● **Instructions to follow**: Copy verbatim the material from its first line to the line that holds "return tag(o, label, cat, group)", including that line.

● **Data**:

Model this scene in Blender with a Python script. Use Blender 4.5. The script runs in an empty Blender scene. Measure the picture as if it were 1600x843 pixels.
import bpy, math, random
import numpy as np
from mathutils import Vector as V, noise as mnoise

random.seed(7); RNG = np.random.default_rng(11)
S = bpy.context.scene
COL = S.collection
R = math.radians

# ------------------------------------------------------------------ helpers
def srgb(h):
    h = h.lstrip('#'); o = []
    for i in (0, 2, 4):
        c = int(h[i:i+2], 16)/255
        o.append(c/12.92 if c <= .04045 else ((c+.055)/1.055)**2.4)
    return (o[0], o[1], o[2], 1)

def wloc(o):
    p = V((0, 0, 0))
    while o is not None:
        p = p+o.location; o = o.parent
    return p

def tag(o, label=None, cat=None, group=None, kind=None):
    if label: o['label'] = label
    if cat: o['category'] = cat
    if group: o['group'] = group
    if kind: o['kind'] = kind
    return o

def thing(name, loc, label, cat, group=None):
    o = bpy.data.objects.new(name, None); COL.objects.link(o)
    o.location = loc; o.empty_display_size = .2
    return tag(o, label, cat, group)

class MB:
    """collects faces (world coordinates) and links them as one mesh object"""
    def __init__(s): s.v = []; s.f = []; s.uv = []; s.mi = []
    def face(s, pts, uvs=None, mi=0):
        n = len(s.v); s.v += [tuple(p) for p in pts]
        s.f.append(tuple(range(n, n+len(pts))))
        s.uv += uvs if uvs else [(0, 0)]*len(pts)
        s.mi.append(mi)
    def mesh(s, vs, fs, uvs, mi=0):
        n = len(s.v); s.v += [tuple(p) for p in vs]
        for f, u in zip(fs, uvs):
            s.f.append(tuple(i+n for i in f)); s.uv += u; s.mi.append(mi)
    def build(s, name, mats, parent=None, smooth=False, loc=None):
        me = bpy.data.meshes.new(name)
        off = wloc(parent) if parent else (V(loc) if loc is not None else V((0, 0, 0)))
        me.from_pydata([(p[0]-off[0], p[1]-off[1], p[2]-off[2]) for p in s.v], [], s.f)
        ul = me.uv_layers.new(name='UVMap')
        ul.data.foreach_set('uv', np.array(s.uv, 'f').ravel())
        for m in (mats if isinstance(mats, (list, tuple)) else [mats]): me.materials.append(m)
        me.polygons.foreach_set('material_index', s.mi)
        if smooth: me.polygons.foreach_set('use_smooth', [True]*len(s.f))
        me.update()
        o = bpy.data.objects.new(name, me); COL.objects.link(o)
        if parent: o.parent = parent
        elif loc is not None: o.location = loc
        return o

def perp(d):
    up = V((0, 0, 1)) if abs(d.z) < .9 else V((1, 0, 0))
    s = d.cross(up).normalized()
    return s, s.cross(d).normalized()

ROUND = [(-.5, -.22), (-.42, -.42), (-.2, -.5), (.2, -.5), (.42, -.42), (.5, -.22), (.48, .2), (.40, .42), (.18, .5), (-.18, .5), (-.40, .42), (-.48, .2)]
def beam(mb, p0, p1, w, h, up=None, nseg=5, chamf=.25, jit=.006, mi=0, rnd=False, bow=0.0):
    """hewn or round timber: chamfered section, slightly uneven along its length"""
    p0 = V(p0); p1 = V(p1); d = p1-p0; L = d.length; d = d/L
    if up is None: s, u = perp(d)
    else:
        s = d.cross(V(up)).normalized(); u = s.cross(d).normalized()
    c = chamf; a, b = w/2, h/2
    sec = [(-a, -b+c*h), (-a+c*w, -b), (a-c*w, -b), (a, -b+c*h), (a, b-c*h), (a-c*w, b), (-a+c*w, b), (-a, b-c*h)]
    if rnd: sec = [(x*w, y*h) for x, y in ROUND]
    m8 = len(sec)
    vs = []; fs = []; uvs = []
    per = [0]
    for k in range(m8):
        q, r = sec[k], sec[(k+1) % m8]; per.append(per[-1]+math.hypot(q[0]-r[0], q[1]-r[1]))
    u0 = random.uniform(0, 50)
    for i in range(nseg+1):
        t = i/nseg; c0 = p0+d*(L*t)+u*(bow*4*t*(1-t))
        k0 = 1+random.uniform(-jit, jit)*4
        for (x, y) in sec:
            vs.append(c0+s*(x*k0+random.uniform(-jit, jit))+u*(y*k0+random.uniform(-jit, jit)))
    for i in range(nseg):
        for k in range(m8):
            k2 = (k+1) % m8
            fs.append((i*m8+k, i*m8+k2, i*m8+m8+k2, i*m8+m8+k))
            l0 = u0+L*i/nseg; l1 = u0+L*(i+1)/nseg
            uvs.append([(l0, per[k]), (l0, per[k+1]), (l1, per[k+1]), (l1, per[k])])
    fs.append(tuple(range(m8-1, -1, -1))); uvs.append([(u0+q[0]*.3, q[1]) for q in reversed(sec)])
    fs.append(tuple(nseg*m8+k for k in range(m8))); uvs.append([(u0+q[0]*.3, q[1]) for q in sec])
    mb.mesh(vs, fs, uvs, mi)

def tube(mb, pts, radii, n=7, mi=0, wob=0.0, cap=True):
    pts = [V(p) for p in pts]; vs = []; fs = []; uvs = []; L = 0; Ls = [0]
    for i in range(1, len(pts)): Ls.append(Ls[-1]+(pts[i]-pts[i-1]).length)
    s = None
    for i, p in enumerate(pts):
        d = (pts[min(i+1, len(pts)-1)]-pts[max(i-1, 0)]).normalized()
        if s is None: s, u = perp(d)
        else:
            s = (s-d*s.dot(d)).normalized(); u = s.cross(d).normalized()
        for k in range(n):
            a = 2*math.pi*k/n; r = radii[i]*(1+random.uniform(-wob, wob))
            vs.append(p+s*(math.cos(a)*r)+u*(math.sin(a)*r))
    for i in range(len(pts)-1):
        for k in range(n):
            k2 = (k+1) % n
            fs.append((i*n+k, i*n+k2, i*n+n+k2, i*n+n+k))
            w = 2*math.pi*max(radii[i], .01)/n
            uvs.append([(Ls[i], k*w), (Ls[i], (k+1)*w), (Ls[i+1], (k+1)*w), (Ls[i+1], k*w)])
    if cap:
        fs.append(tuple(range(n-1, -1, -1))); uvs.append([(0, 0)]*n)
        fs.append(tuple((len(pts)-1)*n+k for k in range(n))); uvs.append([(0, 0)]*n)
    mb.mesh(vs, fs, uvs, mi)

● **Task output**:
Model this scene in Blender with a Python script. Use Blender 4.5. The script runs in an empty Blender scene. Measure the picture as if it were 1600x843 pixels.
import bpy, math, random
import numpy as np
from mathutils import Vector as V, noise as mnoise

random.seed(7); RNG = np.random.default_rng(11)
S = bpy.context.scene
COL = S.collection
R = math.radians

# ------------------------------------------------------------------ helpers
def srgb(h):
    h = h.lstrip('#'); o = []
    for i in (0, 2, 4):
        c = int(h[i:i+2], 16)/255
        o.append(c/12.92 if c <= .04045 else ((c+.055)/1.055)**2.4)
    return (o[0], o[1], o[2], 1)

def wloc(o):
    p = V((0, 0, 0))
    while o is not None:
        p = p+o.location; o = o.parent
    return p

def tag(o, label=None, cat=None, group=None, kind=None):
    if label: o['label'] = label
    if cat: o['category'] = cat
    if group: o['group'] = group
    if kind: o['kind'] = kind
    return o

def thing(name, loc, label, cat, group=None):
    o = bpy.data.objects.new(name, None); COL.objects.link(o)
    o.location = loc; o.empty_display_size = .2
    return tag(o, label, cat, group)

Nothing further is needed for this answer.